Bunnyblack – Bunnyland EP (2022) | Recensione
BUNNYBLACK è un duo siciliano nato solo qualche anno fa, ma che oggi va assumendo le sembianze di realtà musicale sempre più delineata e coerente.
Nel 2019 usciva il primo EP omonimo, e fu la prova di come Less e Maiqqu, le menti di questa creatura post/sonica, fossero già consapevoli di come maneggiare il magma d’idee che scorreva imperterrito sotto forma di suoni 8-bit da Gameboy e feedback innescati da pedali shoegaze.
Oggi come allora, i due sono alle prese con una bella sfida: mettere assieme la programmazione noisy di ritmiche chiptune, con l’ossessione per le visioni fantasmatiche confinate nelle faglie oscure del post/punk, oltre ad un gusto alternative mai dimenticato. Il nuovo EP approda dunque a un electro-gaze che non disdegna il proprio habitat di tenebre; e, rispetto a tre anni fa, si fonde nel cortocircuito elettrico congegnato da un’anima dark-wave senziente, in preda al delirio di distruzione. Superate le effimere pulsioni dreamy dell’esordio, Bunnyland è, di fatto, il congegno strumentale sopravvissuto alla devastazione post/industriale attuata dai nostri.

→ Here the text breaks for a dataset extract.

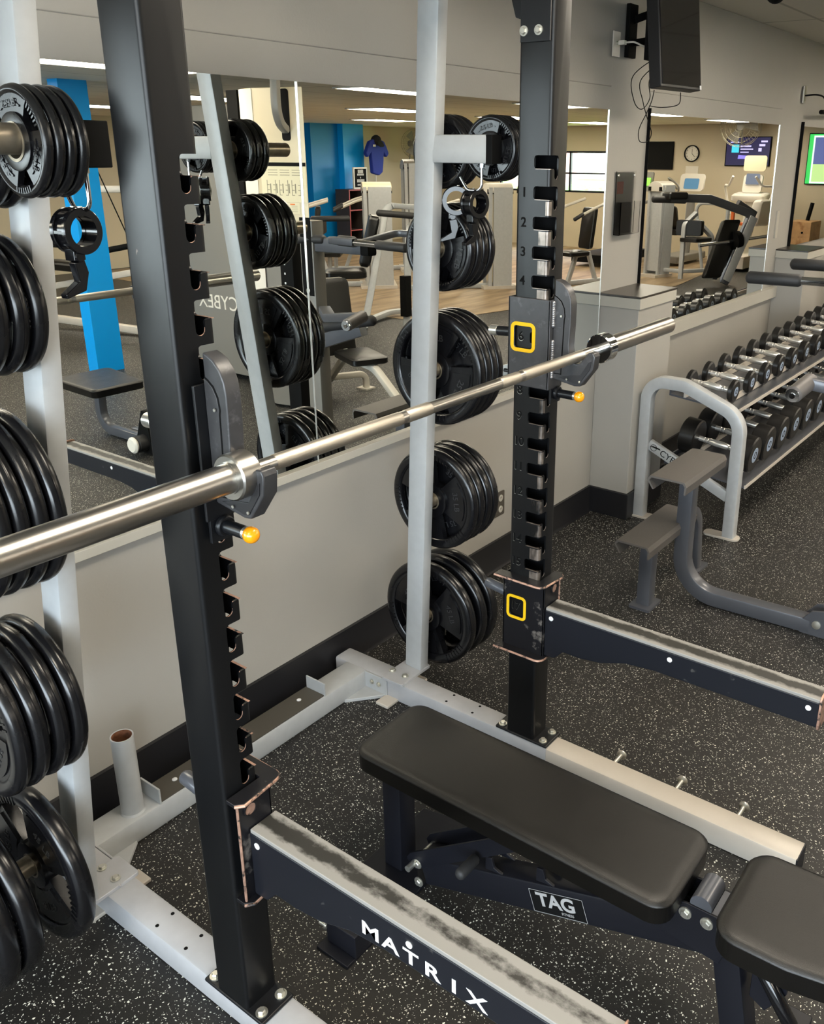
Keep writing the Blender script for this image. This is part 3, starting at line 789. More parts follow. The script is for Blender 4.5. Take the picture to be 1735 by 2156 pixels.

Lo scenario di desolazione si palesa all’ascolto di ‘Miracle’ con suoni da Gameboy calpestato, fino a soccombere sotto le violenze della fredda legge cinetica; e una tensione palpabile, che nel suo svolgersi si abbatte sul paesaggio musicale trasfigurandone ogni elemento, inclusa la voce di Less e gli strumenti di Maiqqu. I fumi tossici della catastrofe sono parte attiva dello spettacolo appena messo in atto e respirarne le esalazioni crea una vitale assuefazione.
‘Lost together’ è reliquia preziosa incastrata nella rete, una perla nera resuscitata dal fascinoso abisso del dark anni ‘80: un pezzo che cattura l’attenzione sin dal primo ascolto e al quale è impossibile restare indifferenti. Come tradizione vuole, la ritmica è un cuore elettrico che pulsa e trafigge anche la materia più dura; la voce -vera protagonista- va scandendo una litania profana e in più si sdoppia in riverberi di parole ossimoriche (salmodiando il “perdersi assieme”), mentre tutt’intorno le sezioni di chitarre e synth si sovrappongono strato su strato gettando lampi metallici nel sacro recinto di tenebre e pathos.
In chiusura ‘88 suns’ riprende il mood industrial del primo pezzo, giustamente variato in virtù di un up-tempo incalzante e una spiccata presenza strumentale. Anche qui l’ispessimento generale dello spettro sonoro scava forte verso il basso, stavolta plasmandosi nella forma di un noise gaze nervoso e incandescente.
Le premesse erano già buone ma con questo lavoro i nostri BUNNYBLACK hanno fatto un bel passo avanti, dimostrando di avere idee valide e voglia di sporcarsi le mani.
Bunnyland è la ri-prova di un’accoppiata che merita attenzione e seguito perché oltre alla coesione Mente-Macchina, trova il giusto senso grazie a quell’elemento sostanziale che smuove l’impalpabile sentimento: il Cuore.